**EXERCISE DESCRIPTION**
Write out the whole of the material exactly.

**DATA SECTION**

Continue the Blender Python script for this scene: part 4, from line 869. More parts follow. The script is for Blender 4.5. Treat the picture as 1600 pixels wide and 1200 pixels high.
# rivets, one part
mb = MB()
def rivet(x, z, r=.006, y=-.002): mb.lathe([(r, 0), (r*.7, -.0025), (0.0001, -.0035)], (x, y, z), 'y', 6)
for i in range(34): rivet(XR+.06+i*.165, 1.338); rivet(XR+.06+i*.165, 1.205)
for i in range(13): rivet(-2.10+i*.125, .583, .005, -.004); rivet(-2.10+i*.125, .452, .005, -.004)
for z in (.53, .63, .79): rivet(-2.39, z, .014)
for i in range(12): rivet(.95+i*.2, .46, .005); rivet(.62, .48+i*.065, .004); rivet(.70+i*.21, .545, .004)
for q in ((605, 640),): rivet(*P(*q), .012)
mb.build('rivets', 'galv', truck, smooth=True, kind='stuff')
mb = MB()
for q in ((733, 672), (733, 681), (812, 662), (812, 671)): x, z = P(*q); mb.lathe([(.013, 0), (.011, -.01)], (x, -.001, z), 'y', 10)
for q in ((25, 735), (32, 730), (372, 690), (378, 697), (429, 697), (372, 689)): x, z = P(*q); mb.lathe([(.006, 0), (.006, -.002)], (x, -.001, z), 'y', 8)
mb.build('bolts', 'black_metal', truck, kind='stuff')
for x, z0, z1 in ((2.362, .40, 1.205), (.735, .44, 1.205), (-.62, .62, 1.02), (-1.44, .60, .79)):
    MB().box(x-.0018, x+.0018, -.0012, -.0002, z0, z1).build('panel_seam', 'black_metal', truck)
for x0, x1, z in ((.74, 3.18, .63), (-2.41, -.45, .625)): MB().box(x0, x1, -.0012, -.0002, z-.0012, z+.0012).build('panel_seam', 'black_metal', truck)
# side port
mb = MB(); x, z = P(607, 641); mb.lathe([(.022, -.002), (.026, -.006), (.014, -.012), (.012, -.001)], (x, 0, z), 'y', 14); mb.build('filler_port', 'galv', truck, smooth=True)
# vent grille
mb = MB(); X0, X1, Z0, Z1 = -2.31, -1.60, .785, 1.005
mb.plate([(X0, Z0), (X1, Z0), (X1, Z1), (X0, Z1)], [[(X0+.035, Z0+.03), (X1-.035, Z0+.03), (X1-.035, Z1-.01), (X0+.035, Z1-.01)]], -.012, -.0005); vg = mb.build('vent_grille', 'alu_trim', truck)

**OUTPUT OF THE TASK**
Continue the Blender Python script for this scene: part 4, from line 869. More parts follow. The script is for Blender 4.5. Treat the picture as 1600 pixels wide and 1200 pixels high.
# rivets, one part
mb = MB()
def rivet(x, z, r=.006, y=-.002): mb.lathe([(r, 0), (r*.7, -.0025), (0.0001, -.0035)], (x, y, z), 'y', 6)
for i in range(34): rivet(XR+.06+i*.165, 1.338); rivet(XR+.06+i*.165, 1.205)
for i in range(13): rivet(-2.10+i*.125, .583, .005, -.004); rivet(-2.10+i*.125, .452, .005, -.004)
for z in (.53, .63, .79): rivet(-2.39, z, .014)
for i in range(12): rivet(.95+i*.2, .46, .005); rivet(.62, .48+i*.065, .004); rivet(.70+i*.21, .545, .004)
for q in ((605, 640),): rivet(*P(*q), .012)
mb.build('rivets', 'galv', truck, smooth=True, kind='stuff')
mb = MB()
for q in ((733, 672), (733, 681), (812, 662), (812, 671)): x, z = P(*q); mb.lathe([(.013, 0), (.011, -.01)], (x, -.001, z), 'y', 10)
for q in ((25, 735), (32, 730), (372, 690), (378, 697), (429, 697), (372, 689)): x, z = P(*q); mb.lathe([(.006, 0), (.006, -.002)], (x, -.001, z), 'y', 8)
mb.build('bolts', 'black_metal', truck, kind='stuff')
for x, z0, z1 in ((2.362, .40, 1.205), (.735, .44, 1.205), (-.62, .62, 1.02), (-1.44, .60, .79)):
    MB().box(x-.0018, x+.0018, -.0012, -.0002, z0, z1).build('panel_seam', 'black_metal', truck)
for x0, x1, z in ((.74, 3.18, .63), (-2.41, -.45, .625)): MB().box(x0, x1, -.0012, -.0002, z-.0012, z+.0012).build('panel_seam', 'black_metal', truck)
# side port
mb = MB(); x, z = P(607, 641); mb.lathe([(.022, -.002), (.026, -.006), (.014, -.012), (.012, -.001)], (x, 0, z), 'y', 14); mb.build('filler_port', 'galv', truck, smooth=True)
# vent grille
mb = MB(); X0, X1, Z0, Z1 = -2.31, -1.60, .785, 1.005
mb.plate([(X0, Z0), (X1, Z0), (X1, Z1), (X0, Z1)], [[(X0+.035, Z0+.03), (X1-.035, Z0+.03), (X1-.035, Z1-.01), (X0+.035, Z1-.01)]], -.012, -.0005); vg = mb.build('vent_grille', 'alu_trim', truck)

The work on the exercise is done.